» Given exercise: Pictures in the entries below are excluded; copy only the lines from the one containing "Write the Godot" to the one containing "var rng := RandomNumberGenerator.new()", both included.

» Raw data:

····················

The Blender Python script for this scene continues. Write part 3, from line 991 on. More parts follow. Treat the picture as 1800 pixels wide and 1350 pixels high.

····················

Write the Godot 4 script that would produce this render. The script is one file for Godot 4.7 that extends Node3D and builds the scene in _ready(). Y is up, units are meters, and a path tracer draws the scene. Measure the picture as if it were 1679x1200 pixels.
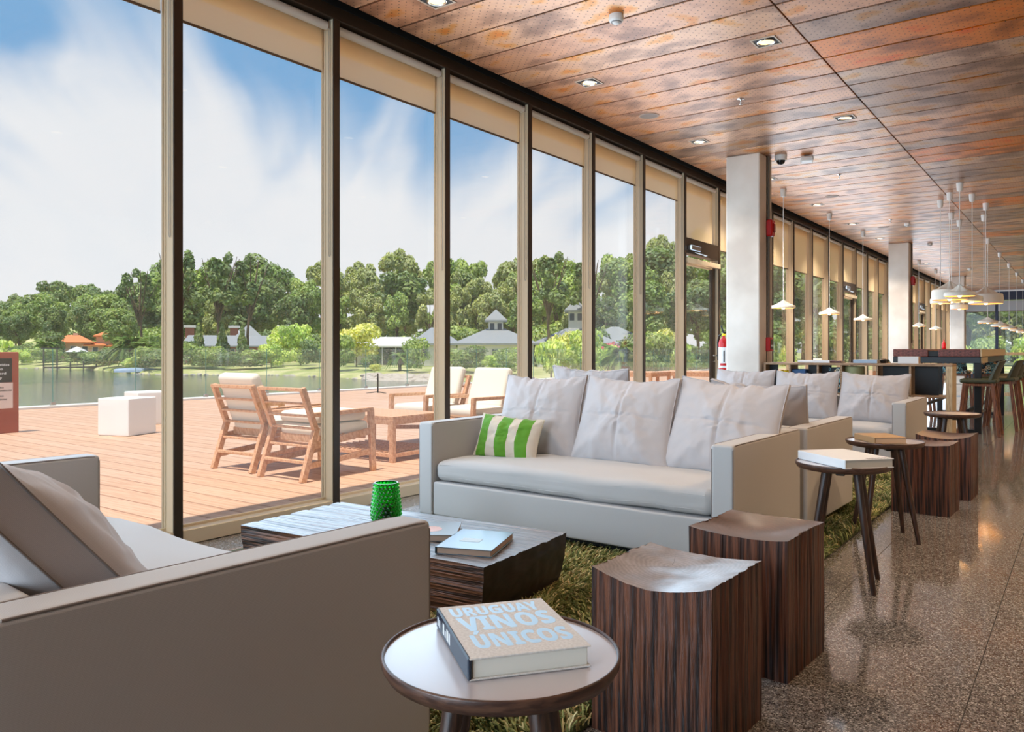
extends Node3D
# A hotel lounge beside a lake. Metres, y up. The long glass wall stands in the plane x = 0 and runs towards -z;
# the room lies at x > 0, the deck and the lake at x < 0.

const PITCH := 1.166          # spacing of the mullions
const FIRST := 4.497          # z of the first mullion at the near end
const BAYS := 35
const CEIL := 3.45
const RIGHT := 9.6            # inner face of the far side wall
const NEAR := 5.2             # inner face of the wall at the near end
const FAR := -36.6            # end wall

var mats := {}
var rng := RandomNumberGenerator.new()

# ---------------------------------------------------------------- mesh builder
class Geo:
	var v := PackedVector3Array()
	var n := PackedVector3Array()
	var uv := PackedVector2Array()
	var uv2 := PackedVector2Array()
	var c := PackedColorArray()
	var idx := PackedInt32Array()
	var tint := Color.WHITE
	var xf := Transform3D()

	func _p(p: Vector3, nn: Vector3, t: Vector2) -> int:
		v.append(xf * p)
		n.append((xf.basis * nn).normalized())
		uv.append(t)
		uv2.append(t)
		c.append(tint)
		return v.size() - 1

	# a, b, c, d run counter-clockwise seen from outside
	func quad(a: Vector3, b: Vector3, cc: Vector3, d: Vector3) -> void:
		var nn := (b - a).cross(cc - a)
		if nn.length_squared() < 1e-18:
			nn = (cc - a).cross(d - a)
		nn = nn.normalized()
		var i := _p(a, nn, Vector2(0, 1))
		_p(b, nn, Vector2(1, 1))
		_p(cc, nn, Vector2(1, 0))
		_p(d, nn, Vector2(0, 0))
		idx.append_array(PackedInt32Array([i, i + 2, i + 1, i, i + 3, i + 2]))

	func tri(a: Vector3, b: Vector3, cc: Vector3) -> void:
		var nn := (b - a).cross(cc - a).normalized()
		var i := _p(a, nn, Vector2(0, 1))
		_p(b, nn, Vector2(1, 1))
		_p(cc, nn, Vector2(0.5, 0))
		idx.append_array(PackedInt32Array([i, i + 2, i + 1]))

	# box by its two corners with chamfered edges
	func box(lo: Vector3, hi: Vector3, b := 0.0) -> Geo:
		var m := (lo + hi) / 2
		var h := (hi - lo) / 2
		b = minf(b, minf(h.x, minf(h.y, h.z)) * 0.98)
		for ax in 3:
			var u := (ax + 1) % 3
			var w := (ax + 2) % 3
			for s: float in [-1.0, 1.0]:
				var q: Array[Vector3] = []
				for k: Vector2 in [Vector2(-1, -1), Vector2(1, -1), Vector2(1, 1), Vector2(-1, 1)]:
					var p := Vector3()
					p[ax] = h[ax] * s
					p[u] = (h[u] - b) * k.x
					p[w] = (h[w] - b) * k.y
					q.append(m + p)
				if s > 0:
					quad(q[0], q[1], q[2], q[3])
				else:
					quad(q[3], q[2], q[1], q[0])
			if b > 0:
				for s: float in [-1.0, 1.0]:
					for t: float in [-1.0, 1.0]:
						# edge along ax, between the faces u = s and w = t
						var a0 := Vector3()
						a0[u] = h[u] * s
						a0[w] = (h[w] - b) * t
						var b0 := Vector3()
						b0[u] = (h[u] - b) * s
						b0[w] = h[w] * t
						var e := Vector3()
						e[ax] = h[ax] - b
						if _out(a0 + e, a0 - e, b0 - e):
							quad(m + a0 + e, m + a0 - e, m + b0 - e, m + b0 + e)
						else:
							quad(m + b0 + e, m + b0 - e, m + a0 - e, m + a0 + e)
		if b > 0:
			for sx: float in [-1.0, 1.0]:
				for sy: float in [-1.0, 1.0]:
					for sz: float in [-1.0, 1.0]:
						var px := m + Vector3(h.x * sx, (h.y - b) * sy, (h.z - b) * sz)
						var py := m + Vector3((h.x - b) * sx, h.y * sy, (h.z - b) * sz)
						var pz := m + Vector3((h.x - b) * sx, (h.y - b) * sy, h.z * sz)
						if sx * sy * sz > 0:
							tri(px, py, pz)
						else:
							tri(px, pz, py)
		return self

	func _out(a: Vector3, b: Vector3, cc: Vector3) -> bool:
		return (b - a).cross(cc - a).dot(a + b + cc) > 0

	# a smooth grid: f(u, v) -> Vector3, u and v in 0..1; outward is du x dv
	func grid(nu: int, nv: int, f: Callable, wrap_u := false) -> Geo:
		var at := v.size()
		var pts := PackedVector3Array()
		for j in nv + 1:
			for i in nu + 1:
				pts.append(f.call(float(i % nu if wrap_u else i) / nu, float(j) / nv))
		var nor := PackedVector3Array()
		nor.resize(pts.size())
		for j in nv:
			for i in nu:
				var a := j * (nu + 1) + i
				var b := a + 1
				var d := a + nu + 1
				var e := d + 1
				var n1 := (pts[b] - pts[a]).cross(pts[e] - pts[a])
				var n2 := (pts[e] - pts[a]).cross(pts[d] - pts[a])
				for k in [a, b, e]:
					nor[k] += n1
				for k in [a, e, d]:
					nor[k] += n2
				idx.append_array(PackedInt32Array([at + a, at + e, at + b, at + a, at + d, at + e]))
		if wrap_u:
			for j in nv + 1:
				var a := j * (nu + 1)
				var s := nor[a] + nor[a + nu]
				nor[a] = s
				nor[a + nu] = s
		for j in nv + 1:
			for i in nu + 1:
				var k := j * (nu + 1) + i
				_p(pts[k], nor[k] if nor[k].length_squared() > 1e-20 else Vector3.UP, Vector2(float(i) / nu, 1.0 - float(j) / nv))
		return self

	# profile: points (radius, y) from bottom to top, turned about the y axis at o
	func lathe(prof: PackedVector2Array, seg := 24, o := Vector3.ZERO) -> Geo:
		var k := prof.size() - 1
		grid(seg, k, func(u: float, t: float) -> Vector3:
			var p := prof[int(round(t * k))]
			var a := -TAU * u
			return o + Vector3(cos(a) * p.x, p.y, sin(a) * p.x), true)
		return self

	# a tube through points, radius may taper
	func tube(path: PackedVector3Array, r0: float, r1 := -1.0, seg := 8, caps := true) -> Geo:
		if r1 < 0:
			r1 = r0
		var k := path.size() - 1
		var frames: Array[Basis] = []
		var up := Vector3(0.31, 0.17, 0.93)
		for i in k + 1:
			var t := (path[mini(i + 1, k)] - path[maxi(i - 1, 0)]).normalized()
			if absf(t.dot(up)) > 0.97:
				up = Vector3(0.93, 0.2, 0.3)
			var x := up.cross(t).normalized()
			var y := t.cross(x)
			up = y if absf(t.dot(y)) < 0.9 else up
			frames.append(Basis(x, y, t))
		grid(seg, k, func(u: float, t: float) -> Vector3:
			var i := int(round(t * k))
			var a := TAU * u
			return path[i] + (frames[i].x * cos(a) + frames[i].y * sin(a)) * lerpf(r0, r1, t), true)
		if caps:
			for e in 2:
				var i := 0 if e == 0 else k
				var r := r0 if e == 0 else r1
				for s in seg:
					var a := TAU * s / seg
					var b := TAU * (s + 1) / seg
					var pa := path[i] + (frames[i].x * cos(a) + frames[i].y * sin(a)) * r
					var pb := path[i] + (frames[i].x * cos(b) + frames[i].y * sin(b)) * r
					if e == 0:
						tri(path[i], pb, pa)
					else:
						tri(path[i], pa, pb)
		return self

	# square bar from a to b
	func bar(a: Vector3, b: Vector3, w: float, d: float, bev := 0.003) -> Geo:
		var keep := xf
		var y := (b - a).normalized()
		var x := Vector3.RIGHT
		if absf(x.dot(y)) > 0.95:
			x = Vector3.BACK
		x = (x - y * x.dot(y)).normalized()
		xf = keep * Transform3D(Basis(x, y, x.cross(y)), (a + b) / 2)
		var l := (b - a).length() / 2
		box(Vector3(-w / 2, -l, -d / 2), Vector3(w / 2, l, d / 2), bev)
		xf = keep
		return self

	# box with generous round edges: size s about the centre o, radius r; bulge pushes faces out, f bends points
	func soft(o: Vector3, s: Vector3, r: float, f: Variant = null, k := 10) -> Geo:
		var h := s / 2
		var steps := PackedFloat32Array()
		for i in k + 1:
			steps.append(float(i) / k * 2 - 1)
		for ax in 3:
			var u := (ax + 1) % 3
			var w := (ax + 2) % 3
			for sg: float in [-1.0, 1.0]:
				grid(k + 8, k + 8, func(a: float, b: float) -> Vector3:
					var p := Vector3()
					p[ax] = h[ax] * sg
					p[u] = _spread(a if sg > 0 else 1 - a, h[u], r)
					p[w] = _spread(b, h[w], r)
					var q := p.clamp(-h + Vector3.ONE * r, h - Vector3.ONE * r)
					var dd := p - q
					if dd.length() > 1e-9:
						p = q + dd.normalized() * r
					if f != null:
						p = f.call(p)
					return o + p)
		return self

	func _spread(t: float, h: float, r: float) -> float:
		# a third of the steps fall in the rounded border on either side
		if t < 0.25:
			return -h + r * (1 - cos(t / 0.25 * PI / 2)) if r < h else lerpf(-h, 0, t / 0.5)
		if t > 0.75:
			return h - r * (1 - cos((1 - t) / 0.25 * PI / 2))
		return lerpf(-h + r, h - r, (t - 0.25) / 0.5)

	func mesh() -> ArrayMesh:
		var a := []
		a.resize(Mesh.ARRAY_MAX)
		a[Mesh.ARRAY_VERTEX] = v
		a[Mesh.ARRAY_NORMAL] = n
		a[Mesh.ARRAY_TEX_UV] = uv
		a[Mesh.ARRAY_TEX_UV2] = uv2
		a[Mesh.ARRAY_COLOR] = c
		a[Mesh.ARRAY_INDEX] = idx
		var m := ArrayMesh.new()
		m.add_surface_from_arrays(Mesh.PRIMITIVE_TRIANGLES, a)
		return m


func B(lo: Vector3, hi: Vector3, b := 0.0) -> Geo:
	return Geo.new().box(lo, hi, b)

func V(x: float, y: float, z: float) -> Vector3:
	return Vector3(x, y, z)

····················

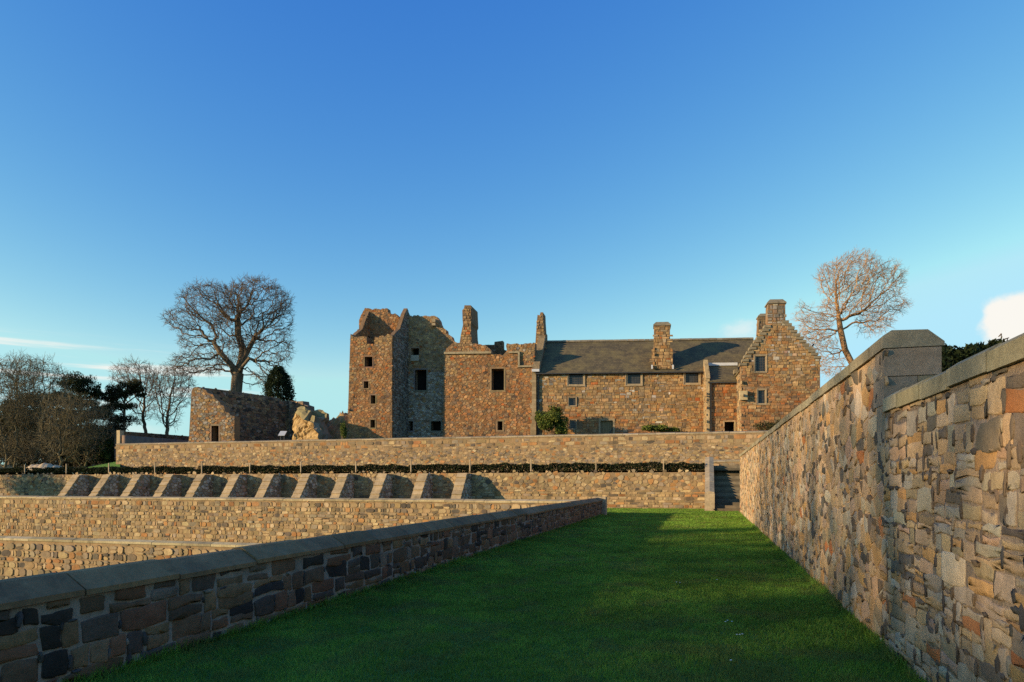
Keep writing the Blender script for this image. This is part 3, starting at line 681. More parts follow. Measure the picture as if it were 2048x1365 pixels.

····················

» Reply to the task:
Write the Godot 4 script that would produce this render. The script is one file for Godot 4.7 that extends Node3D and builds the scene in _ready(). Y is up, units are meters, and a path tracer draws the scene. Measure the picture as if it were 1679x1200 pixels.
extends Node3D
# A hotel lounge beside a lake. Metres, y up. The long glass wall stands in the plane x = 0 and runs towards -z;
# the room lies at x > 0, the deck and the lake at x < 0.

const PITCH := 1.166          # spacing of the mullions
const FIRST := 4.497          # z of the first mullion at the near end
const BAYS := 35
const CEIL := 3.45
const RIGHT := 9.6            # inner face of the far side wall
const NEAR := 5.2             # inner face of the wall at the near end
const FAR := -36.6            # end wall

var mats := {}
var rng := RandomNumberGenerator.new()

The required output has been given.